** START **

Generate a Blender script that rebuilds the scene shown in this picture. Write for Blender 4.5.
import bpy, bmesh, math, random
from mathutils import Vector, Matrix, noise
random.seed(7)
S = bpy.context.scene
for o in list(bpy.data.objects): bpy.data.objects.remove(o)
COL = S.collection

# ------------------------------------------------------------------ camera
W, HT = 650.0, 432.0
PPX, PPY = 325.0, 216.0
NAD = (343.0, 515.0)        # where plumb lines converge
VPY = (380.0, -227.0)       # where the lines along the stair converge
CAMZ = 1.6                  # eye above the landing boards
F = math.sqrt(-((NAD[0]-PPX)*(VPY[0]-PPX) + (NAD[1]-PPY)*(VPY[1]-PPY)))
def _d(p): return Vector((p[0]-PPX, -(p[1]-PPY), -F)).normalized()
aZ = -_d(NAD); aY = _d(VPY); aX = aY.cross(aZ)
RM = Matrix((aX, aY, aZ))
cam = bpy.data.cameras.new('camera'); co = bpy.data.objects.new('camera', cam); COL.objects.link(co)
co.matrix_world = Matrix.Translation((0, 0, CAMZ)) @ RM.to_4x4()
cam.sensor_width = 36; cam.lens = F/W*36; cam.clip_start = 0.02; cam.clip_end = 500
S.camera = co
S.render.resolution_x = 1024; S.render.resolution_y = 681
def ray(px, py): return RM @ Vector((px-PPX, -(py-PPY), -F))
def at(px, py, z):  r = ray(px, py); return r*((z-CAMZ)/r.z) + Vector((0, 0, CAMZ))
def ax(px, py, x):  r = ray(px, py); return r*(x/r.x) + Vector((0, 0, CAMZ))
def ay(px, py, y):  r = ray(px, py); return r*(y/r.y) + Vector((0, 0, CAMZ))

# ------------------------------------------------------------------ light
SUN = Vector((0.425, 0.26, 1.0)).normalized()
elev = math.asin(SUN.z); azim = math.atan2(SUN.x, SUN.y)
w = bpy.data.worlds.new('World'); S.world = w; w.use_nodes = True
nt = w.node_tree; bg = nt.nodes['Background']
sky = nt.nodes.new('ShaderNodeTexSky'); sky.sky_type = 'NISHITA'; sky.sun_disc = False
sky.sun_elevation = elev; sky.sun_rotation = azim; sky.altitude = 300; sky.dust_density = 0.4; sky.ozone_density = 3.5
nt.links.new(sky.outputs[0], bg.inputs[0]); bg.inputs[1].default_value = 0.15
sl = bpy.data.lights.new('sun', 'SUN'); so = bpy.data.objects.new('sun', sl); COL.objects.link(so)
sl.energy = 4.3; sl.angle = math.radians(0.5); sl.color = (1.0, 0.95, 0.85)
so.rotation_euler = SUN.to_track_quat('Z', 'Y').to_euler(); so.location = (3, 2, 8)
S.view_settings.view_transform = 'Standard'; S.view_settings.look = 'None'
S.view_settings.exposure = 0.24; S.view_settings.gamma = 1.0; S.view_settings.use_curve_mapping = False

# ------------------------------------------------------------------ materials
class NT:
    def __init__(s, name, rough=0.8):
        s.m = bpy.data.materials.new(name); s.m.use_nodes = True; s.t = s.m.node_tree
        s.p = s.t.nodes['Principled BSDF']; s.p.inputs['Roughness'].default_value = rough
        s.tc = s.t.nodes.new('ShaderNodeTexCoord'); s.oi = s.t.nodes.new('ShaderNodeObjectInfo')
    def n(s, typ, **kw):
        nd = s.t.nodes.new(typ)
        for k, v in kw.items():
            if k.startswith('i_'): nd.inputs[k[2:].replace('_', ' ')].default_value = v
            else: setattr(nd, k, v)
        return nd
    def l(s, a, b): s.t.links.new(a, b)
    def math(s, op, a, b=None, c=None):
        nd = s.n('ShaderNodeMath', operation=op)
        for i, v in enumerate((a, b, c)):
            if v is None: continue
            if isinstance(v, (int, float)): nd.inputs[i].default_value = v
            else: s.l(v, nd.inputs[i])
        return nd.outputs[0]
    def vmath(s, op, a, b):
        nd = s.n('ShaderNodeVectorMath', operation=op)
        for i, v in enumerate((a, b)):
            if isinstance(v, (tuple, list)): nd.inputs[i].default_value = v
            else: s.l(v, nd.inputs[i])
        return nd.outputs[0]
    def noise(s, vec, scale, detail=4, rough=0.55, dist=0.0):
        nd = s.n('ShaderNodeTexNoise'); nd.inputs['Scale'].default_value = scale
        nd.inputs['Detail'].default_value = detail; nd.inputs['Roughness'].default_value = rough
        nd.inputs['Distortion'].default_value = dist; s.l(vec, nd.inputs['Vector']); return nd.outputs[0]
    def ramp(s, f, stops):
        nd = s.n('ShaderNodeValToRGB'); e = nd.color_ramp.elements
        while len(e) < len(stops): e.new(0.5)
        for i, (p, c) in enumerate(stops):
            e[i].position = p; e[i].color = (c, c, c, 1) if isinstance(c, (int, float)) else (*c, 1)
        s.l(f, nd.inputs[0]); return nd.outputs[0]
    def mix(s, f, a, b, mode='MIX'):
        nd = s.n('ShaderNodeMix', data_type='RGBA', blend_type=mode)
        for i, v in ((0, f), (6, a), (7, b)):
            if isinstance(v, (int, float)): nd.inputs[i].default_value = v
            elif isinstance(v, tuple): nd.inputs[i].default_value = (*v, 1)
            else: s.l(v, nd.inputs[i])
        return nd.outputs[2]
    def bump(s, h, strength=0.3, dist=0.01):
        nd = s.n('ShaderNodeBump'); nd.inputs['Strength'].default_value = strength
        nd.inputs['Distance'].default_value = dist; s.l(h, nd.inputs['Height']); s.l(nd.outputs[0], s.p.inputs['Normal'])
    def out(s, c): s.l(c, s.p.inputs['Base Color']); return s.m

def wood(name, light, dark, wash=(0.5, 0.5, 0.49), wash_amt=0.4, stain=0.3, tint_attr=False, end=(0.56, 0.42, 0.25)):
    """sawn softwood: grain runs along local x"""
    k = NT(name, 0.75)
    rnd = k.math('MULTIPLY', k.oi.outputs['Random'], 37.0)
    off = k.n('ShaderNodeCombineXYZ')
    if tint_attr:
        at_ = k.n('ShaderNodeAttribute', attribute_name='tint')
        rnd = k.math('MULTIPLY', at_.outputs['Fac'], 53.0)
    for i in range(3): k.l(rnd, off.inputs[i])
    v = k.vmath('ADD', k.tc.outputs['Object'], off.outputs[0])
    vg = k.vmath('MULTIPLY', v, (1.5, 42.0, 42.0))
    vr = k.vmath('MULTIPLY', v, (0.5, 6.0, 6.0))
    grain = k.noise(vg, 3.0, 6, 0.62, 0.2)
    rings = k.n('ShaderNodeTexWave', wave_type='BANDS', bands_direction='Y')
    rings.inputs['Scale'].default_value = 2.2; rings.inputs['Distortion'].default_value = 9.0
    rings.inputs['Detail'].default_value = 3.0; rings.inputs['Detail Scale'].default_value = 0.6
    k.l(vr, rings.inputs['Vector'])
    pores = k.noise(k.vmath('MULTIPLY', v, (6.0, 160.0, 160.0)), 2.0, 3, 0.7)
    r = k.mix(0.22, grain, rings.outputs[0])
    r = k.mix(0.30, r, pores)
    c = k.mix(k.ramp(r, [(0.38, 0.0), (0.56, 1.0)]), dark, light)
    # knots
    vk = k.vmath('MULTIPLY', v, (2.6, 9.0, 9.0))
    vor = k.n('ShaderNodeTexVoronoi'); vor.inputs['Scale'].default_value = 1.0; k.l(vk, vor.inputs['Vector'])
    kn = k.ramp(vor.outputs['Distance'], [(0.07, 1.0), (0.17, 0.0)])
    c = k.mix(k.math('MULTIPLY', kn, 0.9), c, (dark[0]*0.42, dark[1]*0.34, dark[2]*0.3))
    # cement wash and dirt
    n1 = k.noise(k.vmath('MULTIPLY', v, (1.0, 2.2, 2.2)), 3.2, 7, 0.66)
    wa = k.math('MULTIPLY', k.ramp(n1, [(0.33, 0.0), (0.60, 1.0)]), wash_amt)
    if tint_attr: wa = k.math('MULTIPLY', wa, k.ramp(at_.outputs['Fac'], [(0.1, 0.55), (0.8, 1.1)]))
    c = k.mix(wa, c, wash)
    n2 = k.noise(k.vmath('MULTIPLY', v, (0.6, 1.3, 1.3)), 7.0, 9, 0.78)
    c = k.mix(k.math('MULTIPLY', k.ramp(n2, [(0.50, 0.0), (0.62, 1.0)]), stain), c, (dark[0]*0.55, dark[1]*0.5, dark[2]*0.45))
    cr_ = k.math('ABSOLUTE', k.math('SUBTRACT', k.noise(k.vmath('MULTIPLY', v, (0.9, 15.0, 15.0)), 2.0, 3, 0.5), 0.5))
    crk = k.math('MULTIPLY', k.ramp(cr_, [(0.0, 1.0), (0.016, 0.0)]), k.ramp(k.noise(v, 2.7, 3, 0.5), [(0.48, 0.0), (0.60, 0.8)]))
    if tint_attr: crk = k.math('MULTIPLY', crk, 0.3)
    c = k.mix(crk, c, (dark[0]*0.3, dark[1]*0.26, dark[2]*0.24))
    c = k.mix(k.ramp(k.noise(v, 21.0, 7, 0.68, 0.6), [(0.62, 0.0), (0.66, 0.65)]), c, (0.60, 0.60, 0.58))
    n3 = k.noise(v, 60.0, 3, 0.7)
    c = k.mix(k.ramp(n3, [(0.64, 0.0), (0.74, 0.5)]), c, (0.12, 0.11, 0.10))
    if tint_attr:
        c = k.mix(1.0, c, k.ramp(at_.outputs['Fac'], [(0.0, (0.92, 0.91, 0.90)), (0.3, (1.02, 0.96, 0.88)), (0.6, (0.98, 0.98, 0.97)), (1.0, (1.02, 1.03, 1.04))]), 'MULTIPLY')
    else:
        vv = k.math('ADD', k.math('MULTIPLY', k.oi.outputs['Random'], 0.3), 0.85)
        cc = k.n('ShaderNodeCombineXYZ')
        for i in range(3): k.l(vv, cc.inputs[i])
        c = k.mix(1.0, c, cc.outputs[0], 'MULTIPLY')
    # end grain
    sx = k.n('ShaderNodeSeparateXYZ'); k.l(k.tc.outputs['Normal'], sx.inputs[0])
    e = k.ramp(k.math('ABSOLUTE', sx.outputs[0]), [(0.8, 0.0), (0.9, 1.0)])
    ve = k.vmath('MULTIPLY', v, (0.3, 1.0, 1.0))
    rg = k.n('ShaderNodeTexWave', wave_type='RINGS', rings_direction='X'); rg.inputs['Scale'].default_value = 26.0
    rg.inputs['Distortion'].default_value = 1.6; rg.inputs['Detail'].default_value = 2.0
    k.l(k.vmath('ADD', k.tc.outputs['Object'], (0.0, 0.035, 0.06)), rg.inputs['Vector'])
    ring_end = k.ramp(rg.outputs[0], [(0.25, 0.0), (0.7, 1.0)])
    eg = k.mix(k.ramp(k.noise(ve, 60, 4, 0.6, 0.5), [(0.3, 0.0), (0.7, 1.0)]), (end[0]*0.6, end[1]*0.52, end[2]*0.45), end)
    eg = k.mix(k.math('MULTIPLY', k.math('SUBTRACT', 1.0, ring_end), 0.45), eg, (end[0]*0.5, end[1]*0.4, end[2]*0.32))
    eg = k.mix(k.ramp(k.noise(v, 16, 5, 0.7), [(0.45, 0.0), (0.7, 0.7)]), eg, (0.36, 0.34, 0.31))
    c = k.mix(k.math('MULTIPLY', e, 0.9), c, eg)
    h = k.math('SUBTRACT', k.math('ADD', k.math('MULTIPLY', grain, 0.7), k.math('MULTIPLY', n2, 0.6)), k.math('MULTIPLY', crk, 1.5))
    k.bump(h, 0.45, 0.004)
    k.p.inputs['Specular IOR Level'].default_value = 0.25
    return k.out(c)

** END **

_Short task:_ Copy every line above that holds the word "scene".

_Exercise response:_
Generate a Blender script that rebuilds the scene shown in this picture. Write for Blender 4.5.
S = bpy.context.scene